The origin of the figurative ornament of the Upper Palaeolithic is not known but it is assumed that it has its starting point in the need of imitation and of register of the impressions that nature exerts on man. Ornamental collections decorate sanctuaries and mausoleums of the tombs of Kharraqan de Gazur Gah in the outskirts of the Herat city and the palaces of Nishapur from the 11th century and of Isfahan (Grabbar, 2000). For example, in Persian painting the ornament plays a role of mediation that allows the access to the image, delimiting the space and the pictoric structure and controlling the surfaces. A style that in a sensitive way captures the movement of a hunter in the capture of an animal requires more than the reproduction of the visible, it also requires the creative and imaginative skill of the one who produces the drawing, painting or ornament. In this sense the position of the psychologist Karl Buhler is interesting when considering that the ornament of the “primitive people” was directly developed from the game with lines, similar to a childlike scribble or also of the elementary lines and forms produced randomly during the production of utilitarian objects, from the action of scraping on a stone during the making of an axe, scraping on wood and of the fingerprints in the clay when modelling it (Heng, 1931) (Fig. 1).
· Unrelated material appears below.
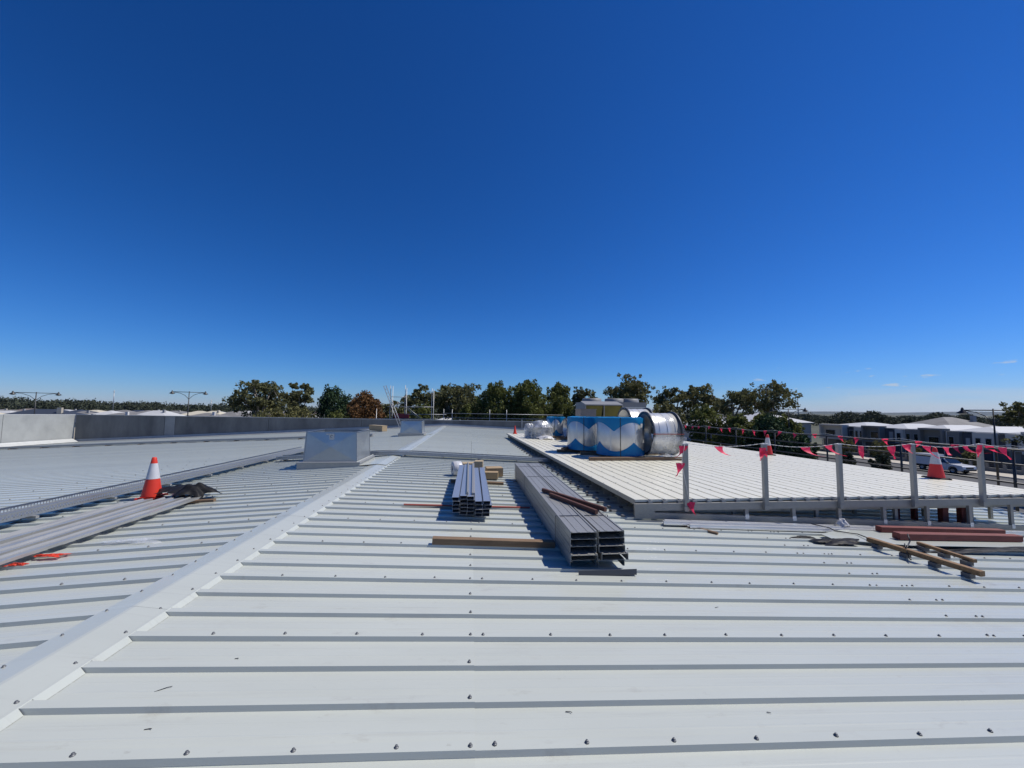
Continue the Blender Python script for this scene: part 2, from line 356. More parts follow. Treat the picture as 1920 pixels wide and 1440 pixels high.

The ornament is used in all cultural and artistic traditions. It is present in paintings, in sculptures, on clothing and everyday objects with the purpose to accentuate the quality of a utensil or the façade of a building. The ornament is understood as a decorative device incorporated in the non essential object for the functional and structural definition of this object. In its evolution, the ornament appeared as something that is above the functional form added for the visual pleasure of the individual. Through the ornament we can highlight or hide the structural elements of the objects and architecture. The ornament also has the capacity of transforming objects in particular realities. The new configuration of the object provoked by its use is at the origin of a relationship of belonging of its keeper identifying it culturally with a group. When ornamenting an object one glorifies the object. For example, the ornament unlike the painting may be used on big surfaces and found in any place and seen by everyone. If we want to know if a specific characteristic of a certain object is or not an ornament, we should try to imagine it without that same specific characteristic. If the object continues structurally whole and can fulfil the function it was made for, as James Trilling points out (2003), that specific mark may be considered an ornamental element. An ornament is always a convention. Its forms, styles and applications vary with time and the places in which they were produced. In this sense, the ornament is an important source of information about the socio-political values of a certain culture or of a certain people. The ornaments are developed within the constraints of history and of beliefs, in representations of these symbols and in the technical limitations imposed by the materials used in the creative plastic expression of the craftsmen and artists of various origins and periods.
The study of the choices and treatment method of the ornaments in various cultures allows the knowledge of the objective aesthetic quality predominant of the forms in those cultures. It is believed that the ornament was primarily used in a utilitarian and ritual way of its nature, but with time, it evolved for a purely decorative or artistic stylish effect, at times, largely now without its old rituals and symbolical meaning presenting itself with peculiar stylizations, reducing the forms to its abstract essence. The ornament frequently has a concrete narrative content, visually discernible, but its value resides in the sovereignty of visual pleasure that comes from it. If a certain decoration requires more information than what the actual forms transmit, if we can not enjoy them without knowing their narrative content, than that decoration is not an ornament. The imitation of nature may be in the origin of the ornamental element but this does not always happen. A similar evolution from the specific functional elements for the decoration in general may be detected in the artistic expression of various places.
Bibliography
Depouilly, Jacques (1998). Apprenez à regarder les dessins de vos enfants. Paris: Samogy.
Grabbar, Oleg (2000). Mostly Miniatures. An Introduction to Persian Painting. Princeton: Princeton University Press.
Heng, Helga (1931). The Psychology of Children’s Drawings. London: Routledge.
Trilling, James (2001). The Language of Ornament. London: Thames and Hudson.
Trilling, James (2003). Ornament: a modern perspective. Washington: University of Washington Press.